The murky social contract of the DFMO

By SEX PANTHER

Sex PantherFor those of you who are not familiar, DFMO stands for “Dance Floor Make-Out”— which, whether we like it or not, is a time-honored tradition at Middlebury College. On Sunday mornings, DFMOs form a classic, confusing topic of discussion at tables in Proctor or Ross. The perplexing nature of the DFMO lies in both the complicated set of circumstances which lead to two often very sweaty people swapping saliva; the particular nature of the DFMO; and the DFMO’s implications, or aftermath.

By nature, DFMOs vary. Variations hinge on whether or not the making out was limited to the dance floor; whether or not both parties parted ways immediately afterwards; if the making out (and possibly more!) continued in one of the two parties’ dorm rooms; if numbers were exchanged; and, lastly, whether there continues to be mutual interest in making out, whether it be on dance floors, in dorm rooms or even on Battell Beach (not a bad option, if you don’t mind the mosquitos).

Arguably, the most confusing part of the DFMO is what turns the singular DMFO into the plural. During the course of my research, it became clear to me that the quality DFMO itself is not what guarantees that fateful next-morning-text, or else the inevitable — and interminable — awkward encounters in line at the dining hall. Instead, it is the circumstances surrounding the DFMO which have the potential to keep it to a single, one-time thing, or else bring about future, plural DFMOs. My in-depth research has indicated that there are three distinct categories of DFMO in particular: the random DFMO, the blind DFMO and the icky DFMO.

The random DFMO is, of course, completely random. There is generally a complete lack of expectations from either party about a shared future and so, as a result, this particular form of the DFMO rarely leads to relationships … unless the random makeout session becomes a pattern, and names and are eventually exchanged. (Or if the pair happens to meet somewhere civilized, like the library, and decide they like each other’s faces in daylight or voices when they aren’t screaming over the thumping bass of “Mr. Brightside”). 

The blind DFMO is one in which both parties simply need a forum to hook up — one that isn’t a formal “date.” Middlebury isn’t exactly a place where people get asked out on dates without casually hooking up over the course of a semester and then forcefully asking themselves almost a year later, “wait, uh … are we dating?” This kind of DFMO, in which both parties have expressed a prior interest and the Atwater dance floor simply acts as a social lubricant, seems to be the most successful model for creating a relationship.
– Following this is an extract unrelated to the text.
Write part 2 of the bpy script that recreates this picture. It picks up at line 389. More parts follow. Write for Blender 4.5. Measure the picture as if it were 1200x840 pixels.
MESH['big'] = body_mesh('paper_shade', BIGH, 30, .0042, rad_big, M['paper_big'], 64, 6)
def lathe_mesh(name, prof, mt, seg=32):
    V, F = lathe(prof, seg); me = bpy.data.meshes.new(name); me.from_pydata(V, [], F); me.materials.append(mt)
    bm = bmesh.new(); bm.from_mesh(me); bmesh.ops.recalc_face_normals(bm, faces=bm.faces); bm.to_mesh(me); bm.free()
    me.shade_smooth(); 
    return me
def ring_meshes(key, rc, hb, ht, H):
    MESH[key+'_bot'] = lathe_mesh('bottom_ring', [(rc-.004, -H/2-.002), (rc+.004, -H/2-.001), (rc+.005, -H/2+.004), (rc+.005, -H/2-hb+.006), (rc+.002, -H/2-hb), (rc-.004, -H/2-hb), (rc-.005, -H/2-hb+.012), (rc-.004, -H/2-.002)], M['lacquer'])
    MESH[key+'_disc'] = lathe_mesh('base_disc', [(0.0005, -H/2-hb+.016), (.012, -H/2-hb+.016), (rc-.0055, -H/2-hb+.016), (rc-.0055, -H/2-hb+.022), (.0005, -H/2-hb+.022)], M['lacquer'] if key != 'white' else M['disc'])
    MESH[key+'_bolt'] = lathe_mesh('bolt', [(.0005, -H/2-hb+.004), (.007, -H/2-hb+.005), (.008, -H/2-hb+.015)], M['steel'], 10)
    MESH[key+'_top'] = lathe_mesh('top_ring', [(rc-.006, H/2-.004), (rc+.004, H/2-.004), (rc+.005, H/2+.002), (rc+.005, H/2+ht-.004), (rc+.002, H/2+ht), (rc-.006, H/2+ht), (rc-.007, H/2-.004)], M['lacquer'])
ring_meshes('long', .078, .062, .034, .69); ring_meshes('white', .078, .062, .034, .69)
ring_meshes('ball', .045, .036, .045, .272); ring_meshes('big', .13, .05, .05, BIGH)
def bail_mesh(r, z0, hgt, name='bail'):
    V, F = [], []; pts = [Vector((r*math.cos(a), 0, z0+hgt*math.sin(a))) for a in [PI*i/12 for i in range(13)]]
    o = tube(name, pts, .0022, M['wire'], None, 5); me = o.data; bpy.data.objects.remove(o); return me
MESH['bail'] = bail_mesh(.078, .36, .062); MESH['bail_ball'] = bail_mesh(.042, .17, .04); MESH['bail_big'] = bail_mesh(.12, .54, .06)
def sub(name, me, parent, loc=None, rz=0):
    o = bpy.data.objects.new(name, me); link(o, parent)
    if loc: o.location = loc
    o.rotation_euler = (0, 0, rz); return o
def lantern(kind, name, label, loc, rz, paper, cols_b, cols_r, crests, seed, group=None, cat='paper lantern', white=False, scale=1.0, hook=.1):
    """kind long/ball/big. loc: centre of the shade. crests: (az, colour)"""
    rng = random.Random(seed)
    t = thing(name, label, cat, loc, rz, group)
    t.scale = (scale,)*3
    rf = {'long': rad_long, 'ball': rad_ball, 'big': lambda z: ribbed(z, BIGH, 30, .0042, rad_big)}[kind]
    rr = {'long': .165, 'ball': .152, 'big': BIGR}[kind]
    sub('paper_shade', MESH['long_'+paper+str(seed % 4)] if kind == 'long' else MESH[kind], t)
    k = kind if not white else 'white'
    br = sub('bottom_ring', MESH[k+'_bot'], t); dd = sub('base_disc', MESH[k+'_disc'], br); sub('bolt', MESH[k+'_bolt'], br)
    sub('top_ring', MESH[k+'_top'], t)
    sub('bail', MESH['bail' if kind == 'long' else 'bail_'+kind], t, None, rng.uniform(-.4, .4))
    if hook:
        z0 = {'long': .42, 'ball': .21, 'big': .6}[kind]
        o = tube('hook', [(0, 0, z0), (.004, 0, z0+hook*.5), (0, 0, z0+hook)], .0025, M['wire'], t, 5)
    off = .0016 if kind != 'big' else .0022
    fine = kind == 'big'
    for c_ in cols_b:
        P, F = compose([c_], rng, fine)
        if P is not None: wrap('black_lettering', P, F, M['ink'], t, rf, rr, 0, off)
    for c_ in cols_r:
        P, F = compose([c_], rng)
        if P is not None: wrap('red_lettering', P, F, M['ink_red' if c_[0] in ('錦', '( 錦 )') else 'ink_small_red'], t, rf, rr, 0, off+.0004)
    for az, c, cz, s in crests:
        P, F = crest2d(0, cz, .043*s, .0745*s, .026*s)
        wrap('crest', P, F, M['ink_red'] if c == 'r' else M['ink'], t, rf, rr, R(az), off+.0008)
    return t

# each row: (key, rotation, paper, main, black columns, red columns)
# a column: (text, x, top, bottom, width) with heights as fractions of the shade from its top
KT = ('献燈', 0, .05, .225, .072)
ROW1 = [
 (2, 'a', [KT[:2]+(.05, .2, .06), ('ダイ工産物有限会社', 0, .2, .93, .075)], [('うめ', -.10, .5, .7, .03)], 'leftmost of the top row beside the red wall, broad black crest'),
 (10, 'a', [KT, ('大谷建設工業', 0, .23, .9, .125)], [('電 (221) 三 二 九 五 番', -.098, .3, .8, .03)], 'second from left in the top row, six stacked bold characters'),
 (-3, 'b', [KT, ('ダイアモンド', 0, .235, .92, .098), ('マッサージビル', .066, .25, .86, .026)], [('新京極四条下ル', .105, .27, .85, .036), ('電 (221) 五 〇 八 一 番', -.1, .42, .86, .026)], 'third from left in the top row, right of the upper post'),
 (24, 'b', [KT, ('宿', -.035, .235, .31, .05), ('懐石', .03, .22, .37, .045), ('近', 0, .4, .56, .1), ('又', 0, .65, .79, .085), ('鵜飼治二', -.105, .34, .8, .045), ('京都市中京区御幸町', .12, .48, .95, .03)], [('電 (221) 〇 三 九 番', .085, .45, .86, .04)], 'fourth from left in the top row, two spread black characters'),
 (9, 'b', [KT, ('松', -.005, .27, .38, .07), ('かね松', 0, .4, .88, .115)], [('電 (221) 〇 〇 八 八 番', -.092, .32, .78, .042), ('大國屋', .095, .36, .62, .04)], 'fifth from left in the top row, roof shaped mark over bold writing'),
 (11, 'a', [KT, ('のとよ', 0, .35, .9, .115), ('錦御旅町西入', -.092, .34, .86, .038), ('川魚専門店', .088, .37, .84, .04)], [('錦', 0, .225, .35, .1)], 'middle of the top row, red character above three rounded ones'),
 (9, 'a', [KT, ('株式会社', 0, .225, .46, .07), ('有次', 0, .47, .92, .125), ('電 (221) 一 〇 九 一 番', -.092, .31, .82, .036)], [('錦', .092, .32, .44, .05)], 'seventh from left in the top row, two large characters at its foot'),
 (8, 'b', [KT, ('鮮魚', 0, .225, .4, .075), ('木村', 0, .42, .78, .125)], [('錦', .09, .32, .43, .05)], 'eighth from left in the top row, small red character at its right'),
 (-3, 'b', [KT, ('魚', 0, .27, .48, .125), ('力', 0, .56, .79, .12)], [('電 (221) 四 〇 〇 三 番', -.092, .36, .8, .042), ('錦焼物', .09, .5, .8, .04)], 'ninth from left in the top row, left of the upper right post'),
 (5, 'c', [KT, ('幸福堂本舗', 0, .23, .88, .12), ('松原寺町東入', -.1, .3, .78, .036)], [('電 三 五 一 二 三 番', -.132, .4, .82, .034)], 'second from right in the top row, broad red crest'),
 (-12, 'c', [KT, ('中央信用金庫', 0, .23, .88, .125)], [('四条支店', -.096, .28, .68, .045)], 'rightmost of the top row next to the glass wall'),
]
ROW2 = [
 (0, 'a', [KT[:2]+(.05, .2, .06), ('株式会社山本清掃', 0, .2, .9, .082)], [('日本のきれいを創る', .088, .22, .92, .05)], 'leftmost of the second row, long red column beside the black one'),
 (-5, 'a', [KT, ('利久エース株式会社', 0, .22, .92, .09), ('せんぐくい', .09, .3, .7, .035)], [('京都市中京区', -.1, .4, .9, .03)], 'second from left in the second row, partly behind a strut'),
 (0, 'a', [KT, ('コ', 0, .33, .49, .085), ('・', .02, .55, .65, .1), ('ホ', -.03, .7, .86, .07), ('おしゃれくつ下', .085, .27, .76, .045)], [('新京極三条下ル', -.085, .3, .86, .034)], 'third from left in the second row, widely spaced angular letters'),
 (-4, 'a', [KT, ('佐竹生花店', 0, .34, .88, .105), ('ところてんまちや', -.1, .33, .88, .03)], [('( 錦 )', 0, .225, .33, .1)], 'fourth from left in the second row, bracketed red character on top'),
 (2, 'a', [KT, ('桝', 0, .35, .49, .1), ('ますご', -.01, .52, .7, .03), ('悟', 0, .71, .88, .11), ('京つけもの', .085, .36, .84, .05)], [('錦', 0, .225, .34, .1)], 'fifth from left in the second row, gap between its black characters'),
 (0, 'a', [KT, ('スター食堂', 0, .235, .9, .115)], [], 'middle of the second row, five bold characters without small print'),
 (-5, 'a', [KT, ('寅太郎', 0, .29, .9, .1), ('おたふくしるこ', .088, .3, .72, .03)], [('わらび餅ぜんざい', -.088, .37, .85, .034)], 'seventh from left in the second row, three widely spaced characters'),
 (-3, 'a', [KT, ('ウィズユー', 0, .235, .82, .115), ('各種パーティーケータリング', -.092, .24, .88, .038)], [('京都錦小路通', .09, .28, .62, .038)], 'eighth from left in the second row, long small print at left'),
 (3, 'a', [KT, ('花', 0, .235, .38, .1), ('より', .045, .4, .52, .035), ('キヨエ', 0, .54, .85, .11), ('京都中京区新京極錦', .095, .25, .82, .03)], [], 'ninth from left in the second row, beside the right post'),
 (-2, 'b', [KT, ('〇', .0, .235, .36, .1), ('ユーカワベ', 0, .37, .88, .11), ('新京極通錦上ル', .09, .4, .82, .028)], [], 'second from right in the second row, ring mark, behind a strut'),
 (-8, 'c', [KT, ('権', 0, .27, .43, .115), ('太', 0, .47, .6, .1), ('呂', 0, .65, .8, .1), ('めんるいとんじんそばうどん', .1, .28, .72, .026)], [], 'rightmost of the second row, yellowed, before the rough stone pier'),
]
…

The essential nature of both the random and blind DFMO is that they should be fun, flirty, and (so long as the DFMO is not premeditated) all expectations ought to be left behind, like PBR cans on the sticky Atwater floor. 

Now that I’ve defined what the DFMO should be, it is easier to talk about what it shouldn’t be. Above all else, the DFMO should not be something born out of intimidation or obligation. We have all probably seen — or, for many of us, experienced — a situation that felt or looked wrong. I can remember one of my first DFMO experiences freshman year and the subsequent “dish” session that occurred in Ross the next morning. What happened is not that important; what is important is that I was left feeling unsettled and uneasy about what had transpired. For one thing, my understanding going into the DFMO was completely different than his. I had not yet learned the expressive tools to communicate what I wanted, and waking up the next morning, I knew I had gone further with the DFMO than I wanted to. I didn’t even get a text the next day. This is a prime example of the icky DFMO; “icky,” because that is the most accurate way to describe how I felt about myself and my body the next day. As in my experience, the icky DFMO is bred from unequal expectations, high levels of intoxication and imbalances in power (with “power” usually meaning social capital). 

My advice to you, Middlebury students, is to know what you want, to set your boundaries and understand that the DFMO is definitely not the only way to find love or connection here at this confusing institution. First and foremost, please know that you don’t need to do anything that you are not comfortable with, whether it be a DFMO or beyond. I hope that now, as certified DFMO experts, primed and ready to identify the best possible set-up for a successful DFMO, your Sunday morning conversations will not be cause for ickiness or alarm, but for fun and sex-positivity.